--- Records supplied ---
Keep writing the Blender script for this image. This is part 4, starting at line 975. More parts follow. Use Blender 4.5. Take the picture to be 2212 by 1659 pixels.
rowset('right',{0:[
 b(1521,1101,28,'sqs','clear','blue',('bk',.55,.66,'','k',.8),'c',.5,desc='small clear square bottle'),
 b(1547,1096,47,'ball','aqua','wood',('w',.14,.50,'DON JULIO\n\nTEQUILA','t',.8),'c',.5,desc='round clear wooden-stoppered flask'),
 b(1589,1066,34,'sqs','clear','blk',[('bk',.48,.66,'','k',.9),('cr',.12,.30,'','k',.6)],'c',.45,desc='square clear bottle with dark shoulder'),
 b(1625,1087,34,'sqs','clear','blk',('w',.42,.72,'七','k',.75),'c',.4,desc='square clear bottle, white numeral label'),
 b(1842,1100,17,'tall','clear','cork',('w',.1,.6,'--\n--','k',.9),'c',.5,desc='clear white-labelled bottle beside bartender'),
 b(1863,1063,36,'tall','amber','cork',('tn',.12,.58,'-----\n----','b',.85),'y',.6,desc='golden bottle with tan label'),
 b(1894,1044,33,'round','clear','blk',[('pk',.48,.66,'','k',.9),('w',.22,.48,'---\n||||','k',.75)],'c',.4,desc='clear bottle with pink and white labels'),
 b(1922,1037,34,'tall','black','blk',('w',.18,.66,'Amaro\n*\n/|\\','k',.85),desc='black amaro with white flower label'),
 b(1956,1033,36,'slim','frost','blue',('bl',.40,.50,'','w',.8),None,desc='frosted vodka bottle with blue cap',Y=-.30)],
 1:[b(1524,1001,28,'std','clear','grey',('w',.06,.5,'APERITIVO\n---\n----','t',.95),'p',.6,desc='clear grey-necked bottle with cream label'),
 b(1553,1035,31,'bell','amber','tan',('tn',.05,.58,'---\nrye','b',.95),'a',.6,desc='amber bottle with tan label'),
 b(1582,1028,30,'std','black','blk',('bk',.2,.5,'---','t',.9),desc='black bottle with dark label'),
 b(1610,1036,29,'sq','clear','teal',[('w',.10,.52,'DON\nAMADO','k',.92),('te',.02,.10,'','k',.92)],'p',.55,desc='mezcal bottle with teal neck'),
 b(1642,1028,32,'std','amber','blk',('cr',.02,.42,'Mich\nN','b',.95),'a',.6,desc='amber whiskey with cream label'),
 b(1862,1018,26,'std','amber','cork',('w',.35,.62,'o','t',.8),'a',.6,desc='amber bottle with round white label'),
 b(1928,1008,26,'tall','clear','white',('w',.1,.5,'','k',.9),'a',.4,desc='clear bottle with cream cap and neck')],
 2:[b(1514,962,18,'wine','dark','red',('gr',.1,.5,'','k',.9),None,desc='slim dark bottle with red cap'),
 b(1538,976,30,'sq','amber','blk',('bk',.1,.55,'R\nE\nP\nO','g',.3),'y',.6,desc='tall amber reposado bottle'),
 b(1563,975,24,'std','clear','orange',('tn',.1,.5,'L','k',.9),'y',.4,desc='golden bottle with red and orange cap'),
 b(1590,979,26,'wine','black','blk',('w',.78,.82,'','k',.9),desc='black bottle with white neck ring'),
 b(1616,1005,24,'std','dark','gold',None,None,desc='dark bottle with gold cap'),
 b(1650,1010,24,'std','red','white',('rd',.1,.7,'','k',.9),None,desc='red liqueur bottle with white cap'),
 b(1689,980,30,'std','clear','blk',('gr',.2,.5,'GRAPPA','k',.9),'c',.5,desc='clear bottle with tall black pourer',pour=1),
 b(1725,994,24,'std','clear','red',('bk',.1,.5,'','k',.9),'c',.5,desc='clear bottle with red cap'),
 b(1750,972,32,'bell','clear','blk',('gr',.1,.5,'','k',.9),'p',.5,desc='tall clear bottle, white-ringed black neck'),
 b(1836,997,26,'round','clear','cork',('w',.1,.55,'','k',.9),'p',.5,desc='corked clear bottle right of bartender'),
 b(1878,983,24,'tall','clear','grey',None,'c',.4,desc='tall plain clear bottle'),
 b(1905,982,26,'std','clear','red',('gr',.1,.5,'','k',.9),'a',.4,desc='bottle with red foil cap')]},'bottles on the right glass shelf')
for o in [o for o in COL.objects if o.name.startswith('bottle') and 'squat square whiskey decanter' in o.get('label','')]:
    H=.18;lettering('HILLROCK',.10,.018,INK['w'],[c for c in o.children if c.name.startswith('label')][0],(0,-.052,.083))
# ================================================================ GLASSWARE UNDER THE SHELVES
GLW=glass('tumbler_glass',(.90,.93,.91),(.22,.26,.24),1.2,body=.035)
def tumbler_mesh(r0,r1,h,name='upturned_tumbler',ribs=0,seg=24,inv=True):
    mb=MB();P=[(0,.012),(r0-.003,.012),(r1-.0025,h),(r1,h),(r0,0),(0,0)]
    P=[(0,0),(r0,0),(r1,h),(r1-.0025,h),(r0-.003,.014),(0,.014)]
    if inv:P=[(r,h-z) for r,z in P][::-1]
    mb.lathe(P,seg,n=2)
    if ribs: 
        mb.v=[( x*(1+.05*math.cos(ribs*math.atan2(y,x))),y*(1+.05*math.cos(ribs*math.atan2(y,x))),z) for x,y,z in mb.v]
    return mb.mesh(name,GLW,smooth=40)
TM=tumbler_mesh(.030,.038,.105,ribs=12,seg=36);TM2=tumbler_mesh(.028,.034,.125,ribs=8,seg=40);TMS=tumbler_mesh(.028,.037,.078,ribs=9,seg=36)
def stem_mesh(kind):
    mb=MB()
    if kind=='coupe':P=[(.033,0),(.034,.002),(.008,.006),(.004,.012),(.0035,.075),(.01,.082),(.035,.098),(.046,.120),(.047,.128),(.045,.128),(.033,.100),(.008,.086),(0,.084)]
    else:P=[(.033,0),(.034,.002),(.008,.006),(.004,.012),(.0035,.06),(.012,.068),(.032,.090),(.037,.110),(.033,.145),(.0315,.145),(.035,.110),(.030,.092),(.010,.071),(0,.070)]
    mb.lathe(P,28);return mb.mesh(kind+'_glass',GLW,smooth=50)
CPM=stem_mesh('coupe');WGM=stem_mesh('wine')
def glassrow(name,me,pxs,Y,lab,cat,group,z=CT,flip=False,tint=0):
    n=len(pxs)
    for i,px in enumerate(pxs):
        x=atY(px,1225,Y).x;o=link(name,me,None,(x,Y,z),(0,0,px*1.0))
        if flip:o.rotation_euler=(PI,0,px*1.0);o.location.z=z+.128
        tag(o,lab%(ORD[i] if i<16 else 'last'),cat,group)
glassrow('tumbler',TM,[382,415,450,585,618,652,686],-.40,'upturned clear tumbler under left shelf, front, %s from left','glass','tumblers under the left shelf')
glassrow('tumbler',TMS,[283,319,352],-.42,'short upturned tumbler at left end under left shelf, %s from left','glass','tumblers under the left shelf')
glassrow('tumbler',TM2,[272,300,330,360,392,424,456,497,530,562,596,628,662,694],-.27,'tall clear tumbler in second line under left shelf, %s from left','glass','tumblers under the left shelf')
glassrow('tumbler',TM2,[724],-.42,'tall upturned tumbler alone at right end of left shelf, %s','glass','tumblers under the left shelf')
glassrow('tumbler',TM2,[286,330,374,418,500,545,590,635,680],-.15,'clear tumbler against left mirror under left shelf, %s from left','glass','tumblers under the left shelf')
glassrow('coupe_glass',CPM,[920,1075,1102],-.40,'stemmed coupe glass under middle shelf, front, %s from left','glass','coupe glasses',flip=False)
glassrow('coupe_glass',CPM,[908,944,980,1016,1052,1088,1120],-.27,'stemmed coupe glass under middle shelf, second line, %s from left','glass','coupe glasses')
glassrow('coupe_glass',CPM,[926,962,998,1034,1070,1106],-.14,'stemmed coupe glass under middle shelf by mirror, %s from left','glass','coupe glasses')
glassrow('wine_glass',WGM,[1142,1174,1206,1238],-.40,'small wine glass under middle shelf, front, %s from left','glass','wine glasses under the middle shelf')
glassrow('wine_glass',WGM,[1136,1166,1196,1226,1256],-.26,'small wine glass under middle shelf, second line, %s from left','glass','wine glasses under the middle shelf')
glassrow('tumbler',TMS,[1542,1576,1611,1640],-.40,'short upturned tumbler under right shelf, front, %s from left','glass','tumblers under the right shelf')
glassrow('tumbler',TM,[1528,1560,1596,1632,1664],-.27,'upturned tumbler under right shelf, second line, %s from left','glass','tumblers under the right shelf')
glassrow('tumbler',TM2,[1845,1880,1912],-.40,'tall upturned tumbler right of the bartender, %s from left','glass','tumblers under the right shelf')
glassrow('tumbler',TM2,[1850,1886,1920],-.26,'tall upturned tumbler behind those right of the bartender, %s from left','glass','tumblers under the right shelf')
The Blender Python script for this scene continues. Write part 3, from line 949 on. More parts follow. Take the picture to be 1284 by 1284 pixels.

--- Problem description ---
Reproduce each line of the entries in which the word "Blender" is found.

--- Reply ---
Keep writing the Blender script for this image. This is part 4, starting at line 975. More parts follow. Use Blender 4.5. Take the picture to be 2212 by 1659 pixels.
The Blender Python script for this scene continues. Write part 3, from line 949 on. More parts follow. Take the picture to be 1284 by 1284 pixels.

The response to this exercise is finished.